One thousand, eight hundred, twenty-six and a quarter days

5 years ago today, I witnessed with my own eyes the greatest miracle God has performed since the Resurrection. That fateful Wednesday afternoon, I held a baby close to me and whispered in her ear, "Welcome to the world, Mary Hannah." I've learned more in these five years than in the previous 24, about myself, about God and how everything fits together. Mary Hannah is my daughter, my joy, my consternation, my teacher, my friend. She makes me laugh when I don't want to and can make me want to scream moments later. Who knew how God would add another dimension to my life with this small child? I used to be pretty self absorbed, like most people are. But God introduced me to Amelia and gave me a reason to think of someone besides myself. Now that she and I are one, God has again broadened my view and helped me to understand him more by making me a father. When I look at my children, I don't just see their glowing faces, their innocent smiles. I see what they might become. All the hopes and dreams I have for them dance with potential in their eyes.

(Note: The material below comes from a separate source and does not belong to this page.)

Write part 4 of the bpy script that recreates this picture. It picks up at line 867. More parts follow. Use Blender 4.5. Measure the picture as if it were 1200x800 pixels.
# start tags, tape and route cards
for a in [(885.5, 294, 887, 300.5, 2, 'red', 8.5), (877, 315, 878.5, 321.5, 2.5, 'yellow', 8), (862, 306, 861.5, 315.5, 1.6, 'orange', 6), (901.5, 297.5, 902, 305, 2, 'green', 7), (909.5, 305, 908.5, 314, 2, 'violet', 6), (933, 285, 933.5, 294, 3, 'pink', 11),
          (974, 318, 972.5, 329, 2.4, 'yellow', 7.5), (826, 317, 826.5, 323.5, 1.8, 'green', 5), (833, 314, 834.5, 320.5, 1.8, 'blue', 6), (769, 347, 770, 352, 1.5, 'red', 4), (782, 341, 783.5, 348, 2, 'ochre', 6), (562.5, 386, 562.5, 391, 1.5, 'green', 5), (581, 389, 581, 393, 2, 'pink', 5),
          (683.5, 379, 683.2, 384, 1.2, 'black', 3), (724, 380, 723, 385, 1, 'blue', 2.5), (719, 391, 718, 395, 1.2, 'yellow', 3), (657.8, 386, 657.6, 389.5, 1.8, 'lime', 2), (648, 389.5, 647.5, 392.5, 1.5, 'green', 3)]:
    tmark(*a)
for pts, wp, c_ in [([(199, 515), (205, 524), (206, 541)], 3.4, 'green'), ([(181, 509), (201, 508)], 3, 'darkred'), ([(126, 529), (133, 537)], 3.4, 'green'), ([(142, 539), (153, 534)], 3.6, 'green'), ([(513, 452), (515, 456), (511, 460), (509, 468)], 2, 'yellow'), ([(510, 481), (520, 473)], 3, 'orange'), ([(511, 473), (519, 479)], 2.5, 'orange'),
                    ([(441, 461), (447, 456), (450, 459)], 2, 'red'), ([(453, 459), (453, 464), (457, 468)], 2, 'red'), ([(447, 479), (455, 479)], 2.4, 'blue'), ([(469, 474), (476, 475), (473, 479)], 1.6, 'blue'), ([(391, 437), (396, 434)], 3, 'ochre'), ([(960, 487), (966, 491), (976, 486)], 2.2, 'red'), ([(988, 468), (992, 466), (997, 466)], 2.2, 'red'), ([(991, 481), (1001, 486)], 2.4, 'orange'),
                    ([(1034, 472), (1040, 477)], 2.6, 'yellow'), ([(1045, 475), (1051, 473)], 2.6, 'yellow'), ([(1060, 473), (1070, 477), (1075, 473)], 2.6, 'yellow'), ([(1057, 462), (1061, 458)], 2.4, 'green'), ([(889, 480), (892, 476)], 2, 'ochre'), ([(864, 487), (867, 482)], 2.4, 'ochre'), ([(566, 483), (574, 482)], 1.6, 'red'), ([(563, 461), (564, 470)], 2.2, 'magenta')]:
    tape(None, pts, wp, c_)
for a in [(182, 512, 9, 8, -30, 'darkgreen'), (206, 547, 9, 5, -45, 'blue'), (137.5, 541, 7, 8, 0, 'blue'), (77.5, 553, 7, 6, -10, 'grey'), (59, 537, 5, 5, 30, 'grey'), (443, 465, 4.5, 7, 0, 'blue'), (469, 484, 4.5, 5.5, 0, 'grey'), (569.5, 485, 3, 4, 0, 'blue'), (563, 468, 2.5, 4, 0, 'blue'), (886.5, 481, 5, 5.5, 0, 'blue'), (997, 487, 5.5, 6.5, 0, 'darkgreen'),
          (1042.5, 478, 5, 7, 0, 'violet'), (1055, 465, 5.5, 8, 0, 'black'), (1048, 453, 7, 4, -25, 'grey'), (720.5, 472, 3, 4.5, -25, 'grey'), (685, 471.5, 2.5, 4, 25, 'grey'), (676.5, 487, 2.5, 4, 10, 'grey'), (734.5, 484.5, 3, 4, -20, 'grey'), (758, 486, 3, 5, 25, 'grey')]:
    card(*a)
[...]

As they grow, they'll probably shatter these illusions, but will replace them with desires that they have for themselves. As a daddy, I'll do my best to help them achieve their dreams and lauch them from my protective wing and hope they take flight. I know that five years isn't a long time, in the grand scheme of things, but today, it feels like forever. I join the bagillion other parents before me who have wished that they could freeze time and hold their children to themselves for ever, unchanging. But I realize not only is that a selfish wish, it is kind of silly. It means that I'd deprive myself of the joy of seeing Mary Hannah turn 13 and 18 and 25 and so on. When I got married, I remember thinking that my heart was so full of love, I couldn't possibly have room for any more. But then God let me in on a secret of the human heart: it is made in the image of God's and God's capacity for love is unlimited. I found it to be true the day I whispered from my heart to Mary Hannah... and again as Ethan surprised me with his remarkable entrance... and again as Eleanor graced us with her presence. So, I guess today, 1826.25 days after I welcomed Mary Hannah into the world and thanked God for the opportunity to be a father, I will continue to look forward to each day that God gives me to love these babies, to learn from them and to watch them grow in grace and stature test the limits of my heart.